Records with scene code
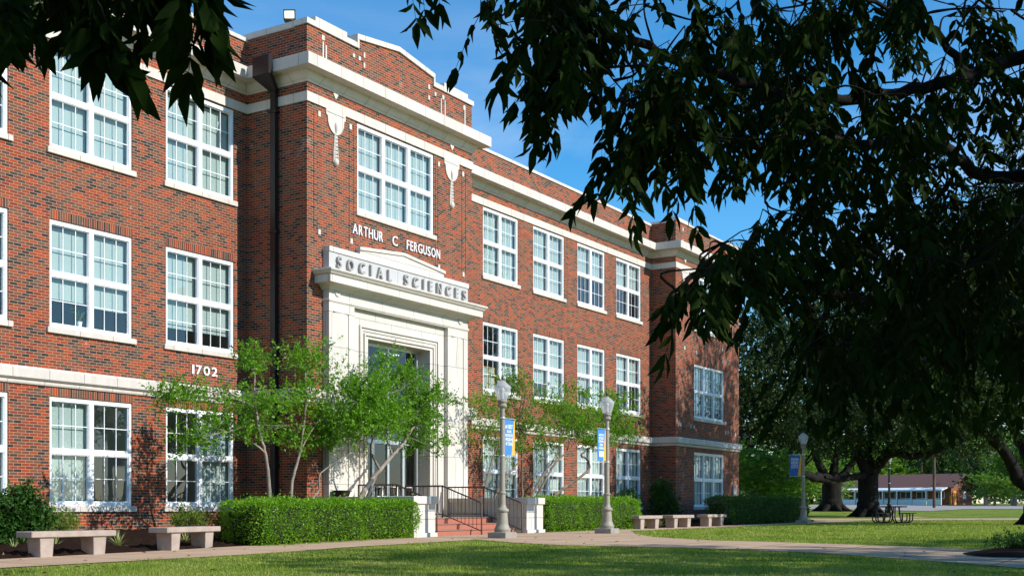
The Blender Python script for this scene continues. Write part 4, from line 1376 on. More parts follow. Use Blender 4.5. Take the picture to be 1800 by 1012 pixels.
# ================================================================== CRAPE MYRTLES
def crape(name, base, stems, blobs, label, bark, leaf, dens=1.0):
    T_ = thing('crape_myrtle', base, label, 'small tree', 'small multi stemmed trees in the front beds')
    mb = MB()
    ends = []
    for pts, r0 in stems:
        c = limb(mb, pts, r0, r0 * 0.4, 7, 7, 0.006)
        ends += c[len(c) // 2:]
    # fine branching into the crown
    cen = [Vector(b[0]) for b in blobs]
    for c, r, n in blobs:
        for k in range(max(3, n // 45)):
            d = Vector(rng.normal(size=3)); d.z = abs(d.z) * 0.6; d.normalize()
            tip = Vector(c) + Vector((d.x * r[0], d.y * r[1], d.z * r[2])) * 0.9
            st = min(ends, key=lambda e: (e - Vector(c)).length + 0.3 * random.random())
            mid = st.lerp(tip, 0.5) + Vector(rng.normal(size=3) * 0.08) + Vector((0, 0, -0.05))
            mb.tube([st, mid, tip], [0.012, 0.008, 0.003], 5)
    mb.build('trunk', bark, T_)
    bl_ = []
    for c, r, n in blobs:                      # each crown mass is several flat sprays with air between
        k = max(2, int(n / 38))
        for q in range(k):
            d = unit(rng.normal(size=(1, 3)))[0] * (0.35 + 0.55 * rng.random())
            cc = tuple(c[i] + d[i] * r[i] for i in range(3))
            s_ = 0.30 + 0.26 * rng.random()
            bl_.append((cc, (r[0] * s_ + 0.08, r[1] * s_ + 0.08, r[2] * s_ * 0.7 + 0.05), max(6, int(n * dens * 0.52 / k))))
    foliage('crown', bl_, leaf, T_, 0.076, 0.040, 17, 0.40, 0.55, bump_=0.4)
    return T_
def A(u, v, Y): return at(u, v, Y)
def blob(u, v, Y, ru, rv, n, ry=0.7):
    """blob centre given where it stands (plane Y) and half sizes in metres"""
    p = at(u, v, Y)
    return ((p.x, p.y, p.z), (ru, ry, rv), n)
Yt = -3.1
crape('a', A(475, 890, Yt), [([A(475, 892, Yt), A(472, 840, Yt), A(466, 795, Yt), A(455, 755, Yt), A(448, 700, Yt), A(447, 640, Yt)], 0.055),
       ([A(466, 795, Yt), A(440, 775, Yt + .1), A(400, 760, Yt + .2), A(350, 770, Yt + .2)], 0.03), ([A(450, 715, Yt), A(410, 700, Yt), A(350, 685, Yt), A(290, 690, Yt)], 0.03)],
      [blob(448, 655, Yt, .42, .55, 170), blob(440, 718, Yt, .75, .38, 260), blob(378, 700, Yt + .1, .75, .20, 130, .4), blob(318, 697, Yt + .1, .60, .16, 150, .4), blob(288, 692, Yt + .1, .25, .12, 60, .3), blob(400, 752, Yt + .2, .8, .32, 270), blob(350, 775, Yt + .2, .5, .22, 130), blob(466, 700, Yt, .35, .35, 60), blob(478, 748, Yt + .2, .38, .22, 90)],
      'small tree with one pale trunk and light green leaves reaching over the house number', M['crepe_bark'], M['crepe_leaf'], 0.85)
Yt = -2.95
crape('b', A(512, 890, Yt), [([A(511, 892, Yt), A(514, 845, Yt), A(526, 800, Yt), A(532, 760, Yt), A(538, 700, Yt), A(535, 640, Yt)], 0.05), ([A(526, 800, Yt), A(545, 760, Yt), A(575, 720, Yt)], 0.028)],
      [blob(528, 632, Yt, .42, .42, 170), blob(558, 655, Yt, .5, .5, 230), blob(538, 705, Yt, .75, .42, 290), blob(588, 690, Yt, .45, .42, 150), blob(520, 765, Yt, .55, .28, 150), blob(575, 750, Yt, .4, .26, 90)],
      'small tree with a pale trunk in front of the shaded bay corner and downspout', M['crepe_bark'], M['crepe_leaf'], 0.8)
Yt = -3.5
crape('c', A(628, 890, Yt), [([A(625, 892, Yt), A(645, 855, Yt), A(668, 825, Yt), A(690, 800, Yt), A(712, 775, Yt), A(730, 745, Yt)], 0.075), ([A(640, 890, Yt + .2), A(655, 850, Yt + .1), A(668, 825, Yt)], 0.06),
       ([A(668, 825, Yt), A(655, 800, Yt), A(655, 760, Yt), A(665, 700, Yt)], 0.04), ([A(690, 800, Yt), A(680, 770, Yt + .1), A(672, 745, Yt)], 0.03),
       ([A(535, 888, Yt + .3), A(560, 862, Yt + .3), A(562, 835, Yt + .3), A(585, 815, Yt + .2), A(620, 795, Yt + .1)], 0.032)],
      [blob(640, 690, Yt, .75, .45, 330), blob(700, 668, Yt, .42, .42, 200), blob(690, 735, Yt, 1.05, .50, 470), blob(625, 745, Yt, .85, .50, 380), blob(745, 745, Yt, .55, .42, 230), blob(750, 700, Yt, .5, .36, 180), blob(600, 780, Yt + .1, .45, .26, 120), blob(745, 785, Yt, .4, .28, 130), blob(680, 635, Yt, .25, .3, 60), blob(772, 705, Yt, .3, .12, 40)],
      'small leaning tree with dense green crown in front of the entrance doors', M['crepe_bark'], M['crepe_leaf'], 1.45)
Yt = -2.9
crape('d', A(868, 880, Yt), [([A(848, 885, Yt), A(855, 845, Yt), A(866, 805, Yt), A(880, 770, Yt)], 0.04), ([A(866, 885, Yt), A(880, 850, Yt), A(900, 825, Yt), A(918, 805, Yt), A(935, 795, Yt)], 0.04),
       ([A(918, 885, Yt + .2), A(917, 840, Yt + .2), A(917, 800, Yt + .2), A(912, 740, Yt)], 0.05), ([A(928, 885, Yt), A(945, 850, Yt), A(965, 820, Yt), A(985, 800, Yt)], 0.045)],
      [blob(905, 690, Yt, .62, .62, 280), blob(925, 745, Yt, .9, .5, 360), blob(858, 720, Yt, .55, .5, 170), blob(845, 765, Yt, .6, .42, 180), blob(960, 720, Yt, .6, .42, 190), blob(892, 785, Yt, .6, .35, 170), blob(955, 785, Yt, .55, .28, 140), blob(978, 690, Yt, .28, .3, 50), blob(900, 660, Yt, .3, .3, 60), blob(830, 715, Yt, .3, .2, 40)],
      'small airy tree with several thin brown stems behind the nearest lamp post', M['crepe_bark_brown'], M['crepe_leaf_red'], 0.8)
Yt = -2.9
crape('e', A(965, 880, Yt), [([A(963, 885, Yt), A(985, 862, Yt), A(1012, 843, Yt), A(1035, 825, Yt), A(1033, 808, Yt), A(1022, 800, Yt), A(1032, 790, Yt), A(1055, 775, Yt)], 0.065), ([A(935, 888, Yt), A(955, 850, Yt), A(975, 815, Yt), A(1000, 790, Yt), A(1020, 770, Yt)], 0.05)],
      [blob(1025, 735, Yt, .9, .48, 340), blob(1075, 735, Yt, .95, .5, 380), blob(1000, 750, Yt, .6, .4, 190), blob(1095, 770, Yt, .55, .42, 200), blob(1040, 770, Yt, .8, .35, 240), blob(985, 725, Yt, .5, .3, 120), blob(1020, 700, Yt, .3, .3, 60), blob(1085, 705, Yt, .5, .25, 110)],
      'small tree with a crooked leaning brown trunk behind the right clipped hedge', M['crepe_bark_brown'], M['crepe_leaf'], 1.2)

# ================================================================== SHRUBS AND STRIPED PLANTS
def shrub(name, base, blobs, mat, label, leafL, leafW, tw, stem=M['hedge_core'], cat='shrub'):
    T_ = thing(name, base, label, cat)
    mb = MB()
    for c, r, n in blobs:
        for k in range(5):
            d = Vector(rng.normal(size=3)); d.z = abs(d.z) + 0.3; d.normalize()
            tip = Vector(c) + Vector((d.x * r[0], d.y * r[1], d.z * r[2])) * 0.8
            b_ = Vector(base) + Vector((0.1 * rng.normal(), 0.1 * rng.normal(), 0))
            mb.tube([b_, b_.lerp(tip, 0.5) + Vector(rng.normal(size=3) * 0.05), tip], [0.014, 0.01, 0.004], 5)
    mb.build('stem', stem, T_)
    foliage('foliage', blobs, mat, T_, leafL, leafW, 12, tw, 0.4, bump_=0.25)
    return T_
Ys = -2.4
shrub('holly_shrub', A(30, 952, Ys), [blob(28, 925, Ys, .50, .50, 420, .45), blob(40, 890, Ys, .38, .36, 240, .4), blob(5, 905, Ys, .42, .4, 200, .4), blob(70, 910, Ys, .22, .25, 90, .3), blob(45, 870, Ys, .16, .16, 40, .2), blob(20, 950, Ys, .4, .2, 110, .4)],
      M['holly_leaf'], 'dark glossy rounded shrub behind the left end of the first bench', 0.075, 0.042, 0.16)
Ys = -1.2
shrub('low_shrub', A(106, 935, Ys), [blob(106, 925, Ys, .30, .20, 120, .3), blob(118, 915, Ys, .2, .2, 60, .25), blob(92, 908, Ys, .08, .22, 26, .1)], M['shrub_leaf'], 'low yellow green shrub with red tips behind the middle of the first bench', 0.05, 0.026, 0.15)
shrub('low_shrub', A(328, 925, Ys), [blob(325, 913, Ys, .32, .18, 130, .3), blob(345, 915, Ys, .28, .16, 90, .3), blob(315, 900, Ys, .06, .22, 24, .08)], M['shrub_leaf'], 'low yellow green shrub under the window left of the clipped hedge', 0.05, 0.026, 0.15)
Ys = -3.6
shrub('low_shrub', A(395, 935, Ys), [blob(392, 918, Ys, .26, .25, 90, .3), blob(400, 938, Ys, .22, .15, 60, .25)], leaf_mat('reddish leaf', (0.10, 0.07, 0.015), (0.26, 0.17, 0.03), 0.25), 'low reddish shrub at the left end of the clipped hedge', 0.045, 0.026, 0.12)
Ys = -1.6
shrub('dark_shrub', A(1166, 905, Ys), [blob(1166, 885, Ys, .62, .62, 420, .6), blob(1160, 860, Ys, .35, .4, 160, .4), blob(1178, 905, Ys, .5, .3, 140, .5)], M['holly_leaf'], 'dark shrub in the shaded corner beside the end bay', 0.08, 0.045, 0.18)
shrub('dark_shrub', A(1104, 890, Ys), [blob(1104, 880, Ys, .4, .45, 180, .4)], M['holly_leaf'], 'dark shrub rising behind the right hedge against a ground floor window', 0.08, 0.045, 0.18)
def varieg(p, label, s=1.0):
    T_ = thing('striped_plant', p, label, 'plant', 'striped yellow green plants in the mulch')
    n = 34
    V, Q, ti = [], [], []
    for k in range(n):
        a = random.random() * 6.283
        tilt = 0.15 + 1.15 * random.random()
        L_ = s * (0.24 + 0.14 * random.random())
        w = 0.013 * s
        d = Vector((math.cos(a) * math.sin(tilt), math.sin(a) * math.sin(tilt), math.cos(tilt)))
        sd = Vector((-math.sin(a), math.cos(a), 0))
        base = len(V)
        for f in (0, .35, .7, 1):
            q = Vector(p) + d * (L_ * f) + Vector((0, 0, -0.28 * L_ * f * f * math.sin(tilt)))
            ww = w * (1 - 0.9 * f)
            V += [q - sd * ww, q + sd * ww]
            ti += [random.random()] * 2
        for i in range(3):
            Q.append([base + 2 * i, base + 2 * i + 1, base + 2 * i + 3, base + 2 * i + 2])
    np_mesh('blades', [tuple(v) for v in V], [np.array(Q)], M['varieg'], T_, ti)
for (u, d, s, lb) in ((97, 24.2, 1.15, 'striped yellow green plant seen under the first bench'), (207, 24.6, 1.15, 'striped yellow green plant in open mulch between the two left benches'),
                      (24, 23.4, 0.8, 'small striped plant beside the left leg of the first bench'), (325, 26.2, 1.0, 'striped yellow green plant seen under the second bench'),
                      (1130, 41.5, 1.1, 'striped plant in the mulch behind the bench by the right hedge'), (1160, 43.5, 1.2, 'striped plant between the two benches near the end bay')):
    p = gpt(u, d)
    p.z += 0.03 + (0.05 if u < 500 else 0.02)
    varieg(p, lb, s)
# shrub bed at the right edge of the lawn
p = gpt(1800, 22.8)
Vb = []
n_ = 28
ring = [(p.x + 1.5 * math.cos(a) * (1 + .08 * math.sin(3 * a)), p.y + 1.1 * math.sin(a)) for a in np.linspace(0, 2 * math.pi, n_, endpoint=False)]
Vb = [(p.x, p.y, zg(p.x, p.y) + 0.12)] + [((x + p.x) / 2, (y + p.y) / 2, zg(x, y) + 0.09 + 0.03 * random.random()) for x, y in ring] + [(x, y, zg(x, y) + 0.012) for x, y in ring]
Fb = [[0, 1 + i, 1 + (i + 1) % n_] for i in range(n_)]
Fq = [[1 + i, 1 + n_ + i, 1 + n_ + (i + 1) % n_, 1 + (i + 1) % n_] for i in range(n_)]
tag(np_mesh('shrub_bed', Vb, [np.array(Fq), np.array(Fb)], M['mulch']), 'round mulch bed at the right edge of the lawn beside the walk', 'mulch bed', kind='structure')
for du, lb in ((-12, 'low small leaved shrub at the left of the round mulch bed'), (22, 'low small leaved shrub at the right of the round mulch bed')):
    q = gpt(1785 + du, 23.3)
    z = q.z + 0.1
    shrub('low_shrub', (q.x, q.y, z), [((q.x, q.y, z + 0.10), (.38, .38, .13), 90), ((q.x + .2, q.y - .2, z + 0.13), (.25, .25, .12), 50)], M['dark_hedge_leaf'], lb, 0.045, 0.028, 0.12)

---

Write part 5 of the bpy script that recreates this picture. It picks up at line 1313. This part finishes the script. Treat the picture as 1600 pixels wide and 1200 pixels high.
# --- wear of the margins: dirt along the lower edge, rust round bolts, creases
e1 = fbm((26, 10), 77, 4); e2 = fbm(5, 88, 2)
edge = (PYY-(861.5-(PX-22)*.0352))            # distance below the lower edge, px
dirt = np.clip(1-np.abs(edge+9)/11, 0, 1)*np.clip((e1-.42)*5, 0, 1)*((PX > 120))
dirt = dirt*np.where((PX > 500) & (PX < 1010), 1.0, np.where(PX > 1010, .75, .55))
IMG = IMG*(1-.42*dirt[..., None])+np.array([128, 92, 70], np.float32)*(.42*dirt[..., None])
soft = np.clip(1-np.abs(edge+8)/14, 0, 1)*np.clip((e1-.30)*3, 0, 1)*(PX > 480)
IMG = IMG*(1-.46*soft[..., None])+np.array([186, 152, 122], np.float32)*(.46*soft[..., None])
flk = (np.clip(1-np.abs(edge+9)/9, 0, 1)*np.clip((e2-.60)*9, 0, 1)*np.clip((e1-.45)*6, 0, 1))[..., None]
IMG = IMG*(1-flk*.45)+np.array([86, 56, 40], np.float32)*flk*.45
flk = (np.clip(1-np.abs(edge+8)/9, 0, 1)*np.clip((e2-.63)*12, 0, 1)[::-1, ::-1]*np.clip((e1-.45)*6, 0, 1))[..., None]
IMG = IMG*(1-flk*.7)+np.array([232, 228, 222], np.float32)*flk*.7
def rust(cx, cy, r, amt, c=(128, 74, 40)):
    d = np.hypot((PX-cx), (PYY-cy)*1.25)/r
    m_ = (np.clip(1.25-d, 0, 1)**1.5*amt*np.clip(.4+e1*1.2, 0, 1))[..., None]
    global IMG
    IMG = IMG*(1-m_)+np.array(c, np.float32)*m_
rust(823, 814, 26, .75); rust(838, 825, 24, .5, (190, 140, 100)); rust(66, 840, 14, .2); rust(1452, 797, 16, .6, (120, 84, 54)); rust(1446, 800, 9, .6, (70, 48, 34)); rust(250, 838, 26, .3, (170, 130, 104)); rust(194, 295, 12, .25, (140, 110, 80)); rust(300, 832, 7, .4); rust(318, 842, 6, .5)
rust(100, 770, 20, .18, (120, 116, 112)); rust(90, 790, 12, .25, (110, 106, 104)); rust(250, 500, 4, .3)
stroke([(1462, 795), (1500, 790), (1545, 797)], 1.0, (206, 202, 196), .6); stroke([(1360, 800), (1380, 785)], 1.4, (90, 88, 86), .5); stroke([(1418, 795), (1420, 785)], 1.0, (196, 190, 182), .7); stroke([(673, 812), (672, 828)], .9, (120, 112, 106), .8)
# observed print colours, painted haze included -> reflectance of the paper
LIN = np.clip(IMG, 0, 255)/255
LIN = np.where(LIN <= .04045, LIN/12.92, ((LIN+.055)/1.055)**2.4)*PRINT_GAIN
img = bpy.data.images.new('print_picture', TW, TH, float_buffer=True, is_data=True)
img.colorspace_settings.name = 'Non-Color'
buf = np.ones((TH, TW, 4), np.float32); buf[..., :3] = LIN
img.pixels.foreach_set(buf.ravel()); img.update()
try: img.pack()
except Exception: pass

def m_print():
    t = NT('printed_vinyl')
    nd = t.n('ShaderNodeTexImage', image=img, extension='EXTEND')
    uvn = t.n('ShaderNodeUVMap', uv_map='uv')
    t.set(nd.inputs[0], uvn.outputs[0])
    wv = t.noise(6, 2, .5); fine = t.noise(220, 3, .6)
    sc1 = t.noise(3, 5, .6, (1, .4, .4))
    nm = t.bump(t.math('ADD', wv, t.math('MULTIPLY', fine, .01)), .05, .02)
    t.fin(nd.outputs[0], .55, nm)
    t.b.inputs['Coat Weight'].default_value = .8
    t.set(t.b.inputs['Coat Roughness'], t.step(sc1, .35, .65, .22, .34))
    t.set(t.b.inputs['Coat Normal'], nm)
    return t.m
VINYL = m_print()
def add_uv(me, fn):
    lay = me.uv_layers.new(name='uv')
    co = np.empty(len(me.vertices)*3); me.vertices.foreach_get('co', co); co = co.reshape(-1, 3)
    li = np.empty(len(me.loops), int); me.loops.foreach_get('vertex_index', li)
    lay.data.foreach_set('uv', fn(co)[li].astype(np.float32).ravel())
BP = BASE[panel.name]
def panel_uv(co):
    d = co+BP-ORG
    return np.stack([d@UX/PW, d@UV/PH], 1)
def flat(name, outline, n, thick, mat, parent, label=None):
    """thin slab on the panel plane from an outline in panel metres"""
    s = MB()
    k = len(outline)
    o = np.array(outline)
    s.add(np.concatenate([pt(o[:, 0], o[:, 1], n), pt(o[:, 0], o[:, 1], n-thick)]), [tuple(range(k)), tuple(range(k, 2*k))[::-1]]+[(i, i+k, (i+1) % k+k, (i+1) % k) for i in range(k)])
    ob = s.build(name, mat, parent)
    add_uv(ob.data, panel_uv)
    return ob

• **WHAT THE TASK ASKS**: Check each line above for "script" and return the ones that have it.

• **SOLUTION BELOW**:
The Blender Python script for this scene continues. Write part 4, from line 1376 on. More parts follow. Use Blender 4.5. Take the picture to be 1800 by 1012 pixels.
Write part 5 of the bpy script that recreates this picture. It picks up at line 1313. This part finishes the script. Treat the picture as 1600 pixels wide and 1200 pixels high.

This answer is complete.